The Red Bank council wants JCP&L to send company representatives to any town with more than five percent of its customers experiencing outages. (Photo by Wil Fulton. Click to enlarge)


Electrical utility JCP&L and sexually oriented businesses were foremost on the agenda at Red Bank’s bimonthly council meeting Tuesday night.

Mayor Pasquale Menna and council members began the meeting by putting forth a resolution that will urge the state Board of Public Utilities to look into JCP&L’s handling of Hurricane Sandy-induced power outages.
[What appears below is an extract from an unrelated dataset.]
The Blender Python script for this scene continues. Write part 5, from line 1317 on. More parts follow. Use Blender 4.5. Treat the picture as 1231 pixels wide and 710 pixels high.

The resolution also seeks to persuade legislators in Trenton to pass measures that will force the power giant to provide each municipality with direct, in-person company representatives in emergency situations.

“During the storm, we effectively became employees of JCP&L.” Mayor Menna said. “We were the only real connection between the people and the company, and that needs to change.”

“We need to have spokespeople from JCP&L on hand,” he said. “We need officials from the company to be with us to help coordinate our efforts.”

Menna compared the situation to someone “providing mere band-aids when real doctors were needed,” and said he was frustrated by the actual lack of information provided to his staff, as well as JCP&L’s long-standing protocol.

“JCP&L is still using measures first implemented in the ’50s and ’60s, which renders much of their precautions extremely outdated.” Menna commented. “Our resolution asks that JCP&L provide a representative to any municipality with at least five percent of residents without power for more than one day. The current system did not work, and we were forced to do their bidding for them while they sat back in Ohio,” where JCP&L parent First Energy Corp. is based.

Menna said he was hopeful that legislators would respond to the resolution, but worried that it will get lost in the shuffle in light of the upcoming holiday season if steps weren’t taken soon to push it to the forefront.

Also discussed at length was ordinance amendment RB 2012-21, which was designed to more clearly define and designate adult-oriented businesses and keep those businesses contained on the stretch of Newman’s Spring Road between the two sets of train tracks.

That portion of Route 520 is already the designated portion of town where those types of businesses are allowed. But according to Menna, the amendment is required in order to close loopholes that might allow sex shops and gentleman’s clubs – which can technically be considered “retailers” or entertainment venues” – to pop up in other parts of town.

“Those businesses certainly have every right to exist, but we just want to make sure we keep them out of residential neighborhoods and definitely a safe distance from schools, playgrounds, or any other place kids would be,” Menna said. “And I think this ordinance should do that.”

The amendment addresses the definitions of shops that sell sexually titillating material as well as establishments featuring live performances and the baring of of “specified anatomical areas,” including “human male genitals in a discernibly turgid state.”